Volcano’s ash affects a third of Ecuador provinces

QUITO, Ecuador — A cloud of ash that climbed more than 2.5-mile-high (4-kilometer) from Tungurahua volcano on Monday has affected a third of Ecuador’s provinces and forced the suspension of classes at some schools after temporarily closing a regional airport.

A series of 10 powerful cannon-like blasts shook the 16,480-foot (5,023-meter) volcano overnight and could be heard for miles. Tungurahua is nearly 90 miles (140 kilometers) south of Quito.

Fernanda Naranjo of Ecuador’s geophysics institute said there have been no pyroclastic flow — fast-moving, super-hot fluidized masses of rock fragments and gases— since Saturday.

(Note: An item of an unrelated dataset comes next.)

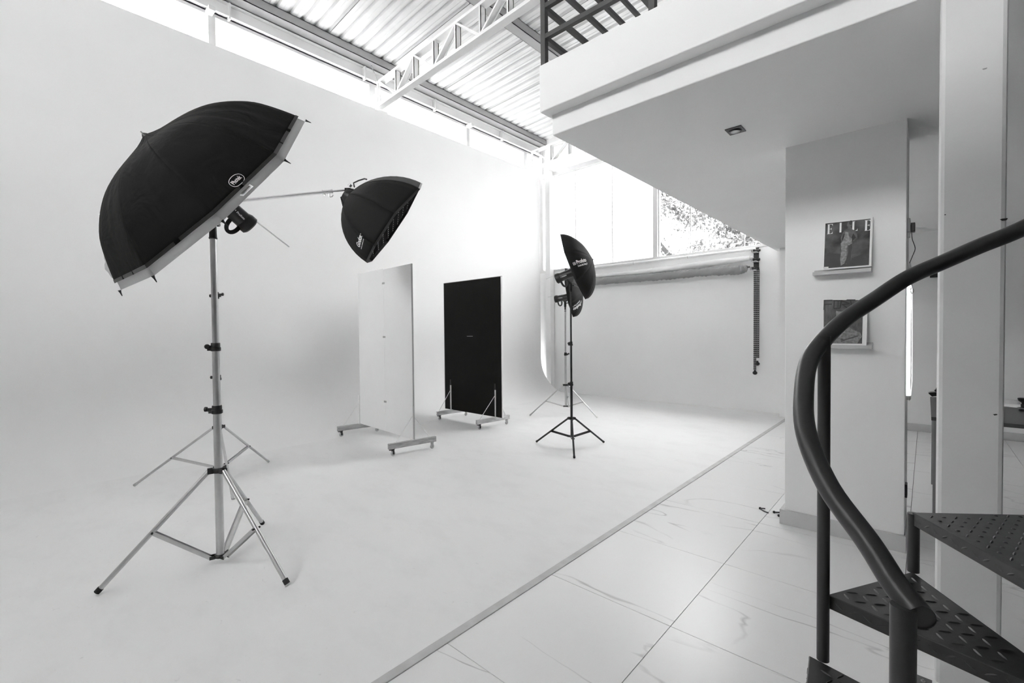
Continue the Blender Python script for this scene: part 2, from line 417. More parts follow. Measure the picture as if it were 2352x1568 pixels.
for x in (-7.50, -4.93, -2.6, -.3, 2.0):
    w = .125 if x < -7 else .085
    mb = MB().box((x-w, -4, 6.40), (x+w, 9.6, 6.41)).box((x+w-.01, -4, 6.40), (x+w, 9.6, 6.543)).box((x-w, -4, 6.53), (x+w, 9.6, 6.543))
    mb.box((x-w, -4, 6.40), (x-w+.008, 9.6, 6.425)); mb.build('purlin', M['greysteel'], ceil, smooth=0)

# ---- lattice trusses
def truss(y0, label, n0=0):
    t = empty('roof_truss', (-7.4, y0, 5.7), label, 'truss', 'white lattice roof trusses')
    sk = -.03; X0, X1 = -7.48, 3.0
    Y = lambda x, y: y+(x+7.4)*sk
    def chord(z0, z1):
        mb = MB(); vs = []
        for x in (X0, X1):
            dz = (x+7.4)*.012
            for y, z in ((y0, z0), (y0+.12, z0), (y0+.12, z1), (y0, z1)): vs.append((x, Y(x, y), z+dz))
        mb.add(vs, [(3, 2, 1, 0), (4, 5, 6, 7), (0, 1, 5, 4), (1, 2, 6, 5), (2, 3, 7, 6), (3, 0, 4, 7)])
        mb.build('chord', M['steelw'], t, smooth=0, bevel=.003)
    chord(5.675, 5.725); chord(6.10, 6.145)
    k = 0; x = -7.40
    while x < 2.8:
        x2 = x+.545; dz = (x+7.4)*.012; za, zb = 5.72+dz, 6.11+dz
        mb = MB()                                   # vertical channel
        for yy in (y0+.006, y0+.100): mb.box((x2-.016, Y(x2, yy), za), (x2+.016, Y(x2, yy)+.014, zb))
        mb.box((x2+.012, Y(x2, y0+.006), za), (x2+.016, Y(x2, y0+.114), zb))
        mb.build('vertical', M['steelw'], t, smooth=0)
        p, q = ((x+.02, zb), (x2-.03, za)) if k % 2 == 0 else ((x+.03, za), (x2-.02, zb))
        mb = MB()
        for yy in (y0+.012, y0+.104):
            mb.bar((p[0], Y(p[0], yy), p[1]), (q[0], Y(q[0], yy), q[1]), .014, .030, up=(0, 1, 0) if False else (1, 0, 0))
        mb.bar((p[0], Y(p[0], y0+.06), p[1]), (q[0], Y(q[0], y0+.06), q[1]), .10, .004, up=Vector((-(q[1]-p[1]), 0, q[0]-p[0])))
        mb.build('diagonal', M['steelw'], t, smooth=0)
        x = x2; k += 1
    mb = MB().bar((-7.49, y0+.02, 5.70), (-7.44, y0+.02, 6.13), .03, .03).bar((-7.49, y0+.10, 5.70), (-7.53, y0+.10, 6.13), .03, .03)
    mb.build('end_post', M['steelw'], t, smooth=0)
    return t
T1 = truss(4.625, 'white lattice roof truss in the middle of the studio, nearer of the two seen')
T2 = truss(9.04, 'white lattice roof truss against the tall window at the far end')
rod = MB().tube([(-7.42, 4.50, 6.36), (-7.42, 4.63, 6.12), (-7.43, 4.72, 5.86)], .007, 6)
tag(rod.build('tie_wire', M['steel'], loc=(-7.42, 4.6, 5.9)), 'thin dark wire tied round the end of the nearer roof truss', 'wire')
# posts that carry the trusses
for yy, nm in ((4.62, 1), (9.04, 2)):
    tag(box('post', (-7.59, yy+.08, 5.0) if nm == 1 else (-7.59, yy+.02, 5.0), (-7.53, yy+.28, 5.70) if nm == 1 else (-7.53, yy+.12, 5.70), M['steelw'], loc=(-7.35, yy+.05, 5.0), bevel=.004), kind='structure')

# ---- back wall with the tall window
YW = 9.55
tag(MB().box((-7.9, YW, -.06), (-1.93, YW+.2, 3.10)).box((-7.9, YW, 6.42), (3.2, YW+.2, 6.56)).build('wall_back', M['paint'], loc=(-4, YW, 0), smooth=0), kind='structure')
tag(box('wall_back_right', (-1.93, 9.20, -.06), (3.2, 9.75, 6.42), M['paint'], loc=(0, 9.3, 0)), kind='structure')
w2 = empty('window_2', (-4.6, YW, 3.1)); tag(w2, 'tall window over the far wall, a tree seen through its right part', kind='structure')
box('window_sill', (-7.72, YW-.03, 3.10), (-1.93, YW+.12, 3.155), M['frame'], w2, bevel=.004)
box('mullion', (-4.445, YW-.02, 3.15), (-4.345, YW+.1, 6.42), M['frame'], w2, bevel=.003)
box('mullion', (-4.345, YW+.02, 3.15), (-4.315, YW+.08, 6.42), M['frame'], w2)
box('mullion', (-7.6, YW-.02, 3.15), (-7.5, YW+.1, 6.42), M['frame'], w2, bevel=.003)
box('transom', (-7.5, YW-.04, 5.555), (-1.93, YW+.08, 5.66), M['frame'], w2, bevel=.003)
panes = [(-7.5, -6.5, 'frost'), (-6.5, -5.47, 'frost'), (-5.47, -4.44, 'frost'), (-4.34, -3.64, 'glass'), (-3.64, -2.61, 'glass'), (-2.61, -1.93, 'glass')]
for a, b_, g in panes:
    for z0, z1 in ((3.15, 5.555), (5.66, 6.42)):
        box('pane', (a+.006, YW+.04, z0), (b_-.006, YW+.048, z1), M[g if z0 < 5 else 'frost2'], w2)
for x in (-3.64, -2.61, -5.47, -6.5): box('glazing_bead', (x-.008, YW+.03, 3.15), (x+.008, YW+.055, 5.555), M['frame'], w2)
tag(box('steel_column', (-7.29, 9.36, 0), (-7.14, 9.52, 5.68), M['paint'], loc=(-7.2, 9.44, 0), bevel=.004), kind='structure')
tag(MB().box((-1.74, 9.187, 0), (3.1, 9.2, .11)).build('baseboard_back', M['base'], loc=(0, 9.19, 0), smooth=0), kind='structure')
# ---- side and rear walls, out of frame; unseen high window added for light from behind
tag(box('wall_right', (3.1, -4.2, -.06), (3.3, 9.8, 6.56), M['walldark'], loc=(3.2, 3, 0)), kind='structure')
WX0, WX1, WZ0, WZ1 = -4.6, .6, 4.9, 6.2
wf = MB().box((-7.9, -4.2, -.06), (3.3, -4.0, WZ0)).box((-7.9, -4.2, WZ1), (3.3, -4.0, 6.56)).box((-7.9, -4.2, WZ0), (WX0, -4.0, WZ1)).box((WX1, -4.2, WZ0), (3.3, -4.0, WZ1))
tag(wf.build('wall_front', M['wallgrey'], loc=(-2, -4.1, 0), smooth=0), kind='structure')
w3 = empty('window_unseen', (WX0, -4.1, WZ0)); tag(w3, kind='structure')
for a in range(5):
    x = WX0+(WX1-WX0)*a/4; box('mullion', (x-.04, -4.15, WZ0), (x+.04, -4.05, WZ1), M['frame'], w3)
    if a < 4: box('pane', (x+.04, -4.105, WZ0), (x+(WX1-WX0)/4-.04, -4.098, WZ1), M['glass'], w3)

tag(box('shade_slab_rear', (-.9, -4.0, 3.06), (3.1, .6, 3.40), M['paint'], loc=(1, -1, 3.1)), 'unseen slab over the camera, added to shade the column', kind='structure')  # added slab out of view, keeps high rear light off the column
# ---- mezzanine: slab, upper lip, soffit
mz = MB().box((-2.03, 2.70, 2.98), (3.1, 9.2, 3.13)).box((-2.07, 2.605, 3.125), (3.1, 9.2, 3.455))
mz.box((-2.03, 9.19, 2.98), (-1.93, 9.55, 3.455))
tag(mz.build('mezzanine', M['paint'], loc=(0, 5, 3), smooth=0, bevel=.006), 'white mezzanine floor with a stepped edge over the tiled area', kind='structure')
# ---- pillar block with skirting and the round-edged column
tag(box('pillar', (-.832, 4.15, -.02), (-.105, 4.68, 2.985), M['paint'], loc=(-.47, 4.4, 0), bevel=.004), 'broad white pillar that carries the magazine ledges', kind='structure')
bb = MB().box((-.862, 4.12, 0), (-.095, 4.148, .115)).box((-.862, 4.149, 0), (-.834, 4.70, .114)).box((-.103, 4.149, 0), (-.094, 4.70, .114))
tag(bb.build('baseboard_pillar', M['base'], loc=(-.47, 4.13, 0), smooth=0, bevel=.002), kind='structure')
col = MB().box((.037, 2.70, -.02), (.236, 2.90, 2.985)).build('column', M['plaster'], loc=(.136, 2.8, 0), smooth=0, bevel=.016)
tag(col, 'white rounded-edge column behind the spiral staircase', kind='structure')
for (px, py, s_) in ((2306, 504, .010), (2286, 952, .006), (2171, 493, .003), (2262, 158, .007)):
    p = onY(px, py, 2.6995); q = MB()
    vs = [(p.x+s_*math.cos(a)*(1+.3*math.sin(3*a)), 2.6992, p.z+s_*.6*math.sin(a)*(1+.3*math.cos(2*a+px))) for a in [2*PI*k/9 for k in range(9)]]
    q.add(vs, [tuple(range(9))]).build('paint_chip', M['inkd'] if py != 158 else M['inkg'], col, smooth=0, fix=False)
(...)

One such flow halted less than a mile from a highway, according to a bulletin posted on the institute’s website. But none has reached villages, where residents have been evacuating their homes during the nighttime, then returning during the day. The volcano resumed erupting late last week after being quiet since October.

In Monday’s bulletin, the institute said it is likely that Tungurahua will continue to experience explosions and produce small and moderate pyroclastic flows. It also said continued adverse health effects and more disruptions of air travel were possible.

On Sunday, ash from Tungurahua forced the closure for several hours Sunday of the Mariscal Lamar airport in Cuenca, Ecuador’s third-largest city.

The government called for voluntary evacuations of hundreds of people living near Tungurahua, officials distributed masks to protect them against the inhalation of ash.

Tungurahua has been erupting sporadically since 1999. In 2006, a pyroclastic cloud killed four people and left two missing.